US Supreme Court Keeps Trump On Ballot Ahead Of Colorado Primary Election
The US Supreme Court keeps Trump on the ballot ahead of the Colorado Primary election. On Monday, the Supreme Court ruled unanimously in favor of Donald Trump, allowing the former president to remain on the election ballot and overturning a Colorado ruling that barred him from running for office due to his actions surrounding the Jan. 6, 2021, attack on the United States Capitol.
The justices ruled that the Constitution does not allow a single state to disqualify a presidential candidate from national office and that such responsibility “rests with Congress rather than the states.”
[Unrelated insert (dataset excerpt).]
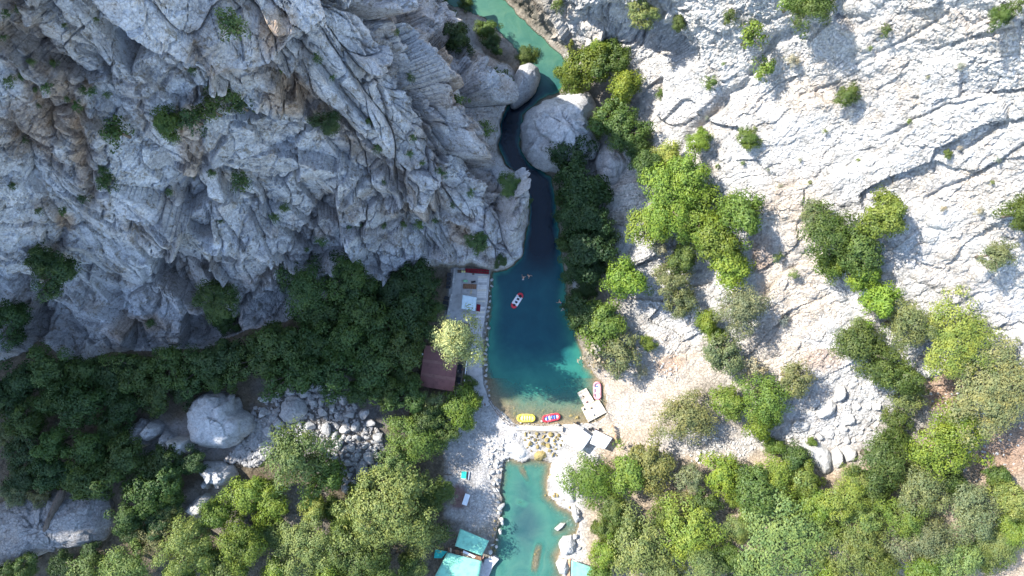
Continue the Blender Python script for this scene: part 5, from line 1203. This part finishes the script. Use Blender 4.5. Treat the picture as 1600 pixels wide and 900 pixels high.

The decision keeps Trump as the leading candidate for the Republican nomination and prevents the Supreme Court from directly determining the outcome of the 2024 presidential election. The justices expedited the challenge from voters in Colorado, issuing their decision one day before Super Tuesday, when that state and more than a dozen others hold primary contests. The decision applies to other states facing similar challenges to Trump’s candidature.
In a sign of the high court’s awareness of the election calendar, the justices took the unusual step of announcing the opinion on the Supreme Court’s website on a day when the court was not in session, rather than issuing it later this month.
The justices were reviewing a decision by Colorado’s highest court that declared Trump ineligible for re-election based on a long-dormant post-Civil War provision of the 14th Amendment. The unprecedented case thrust the Supreme Court into a pivotal role it had not played since 2000, when the court’s decision in Bush v. Gore handed George W. Bush the presidency and bitterly divided the country.
Trump’s eligibility to return to office is not the only issue before the justices that could affect his electability. The former president is facing four criminal indictments, two of which are related to his efforts to prevent President Biden’s 2020 election victory.
Next month, the Supreme Court will hear Trump’s challenge to a unanimous decision by the United States Court of Appeals for the District of Columbia Circuit that stated that presidential immunity does not protect him from criminal prosecution.
Separately, the justices agreed to review the legality of a law used to charge hundreds of people in connection with the Jan. 6 riot, as well as a key component of Trump’s four-count federal election obstruction case in Washington.